Reasoning about the execution of Lurk (4 weeks)

Representation for the Lurk environment

• Basic predicates about a context (is a symbol in scope? What are known predicates about its value?).

• The implementation of an evaluator for an expression in a given environment.

• The application of the above-developed tools to the example Lurk program specified in the first stage of the project.

• A short video demonstration of the library utility.

Total Budget Requested

The above plan totals 11 weeks of work, at a cost of $97,500 ($88,000 development costs + $9,500). Payment for each milestone would be expected half at the beginning and half at the end.

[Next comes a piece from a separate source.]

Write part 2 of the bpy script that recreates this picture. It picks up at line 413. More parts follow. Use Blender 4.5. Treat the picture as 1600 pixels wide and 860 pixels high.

Maintenance and Upgrade Plans

Maintenance will mainly focus on ensuring that the state of the library matches exactly the constantly evolving Lurk language and Filecoin ecosystem.

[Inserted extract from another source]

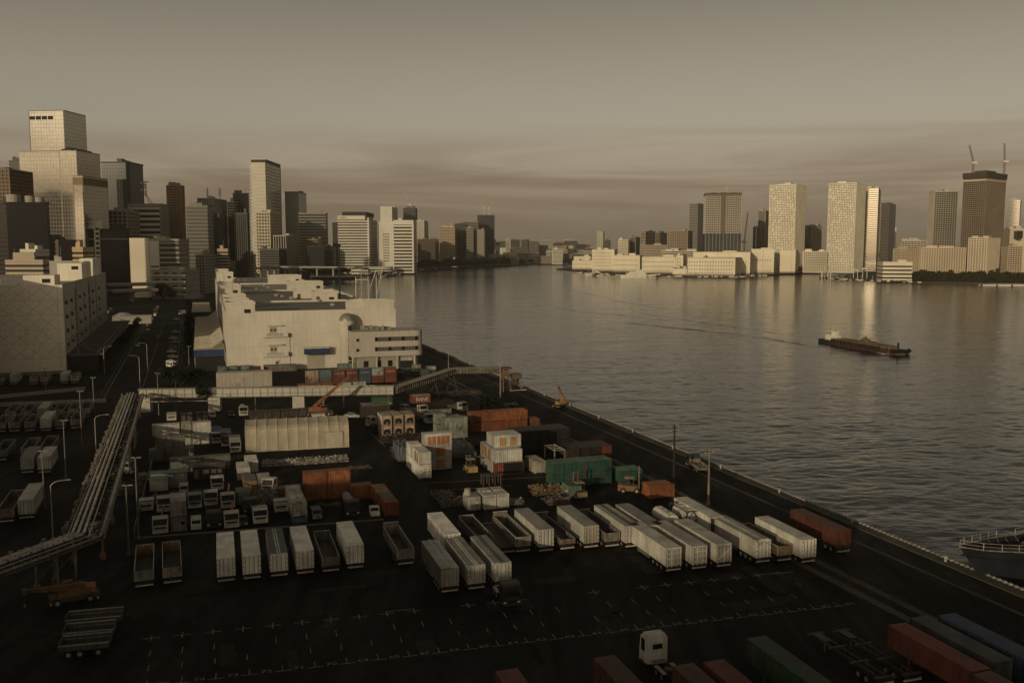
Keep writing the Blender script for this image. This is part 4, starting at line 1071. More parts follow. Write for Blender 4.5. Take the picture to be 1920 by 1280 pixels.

While the work proposed for this project will result in an Agda Library suitable for real world applications by experts, MuKn is interested in continuing work to ensure its wider adoption by: expanding the toolset for writing formally verified proofs about Lurk programs. creating more examples of verified Lurk programs. creating a library of verified Lurk snippets developing a framework to compose them into more complicated Lurk programs, and developing their proofs producing high quality learning materials and tutorials introducing developers to an effective workflow to develop formally verified Lurk applications.

Team

Team Members

• François-René Rideau, President & Chief Architect
• Alex Hochberger, CTO
• Marcin Grzybowski, Formal Methods Lead
• Paweł Wolak, Junior Developer

Team Website

• https://mukn.io

Relevant Experience

Relevant previous work by our contributors are listed in our Wiki:
https://github.com/Glow-lang/glow/wiki/Bibliography-Glow

Moreover, individual Glow contributors’ biographies can be found on
our company website.

Team code repositories

https://github.com/Glow-Lang/glow

https://github.com/MuKnIO/glow Glow language for Safe Decentralized Applications https://github.com/Glow-Lang/glow2-haskell WIP retargetable/portable backend for glow, written in Haskell. https://github.com/Glow-Lang/glow2-haskell/tree/glow-on-lurk-prototype/agda/Glow WIP formalization of Glow in agda

[ErinOCon]

Hi @fare, thank you for your proposal. Unfortunately, we will not be moving forward with a grant at this time. Wishing you the best of luck as you continue building!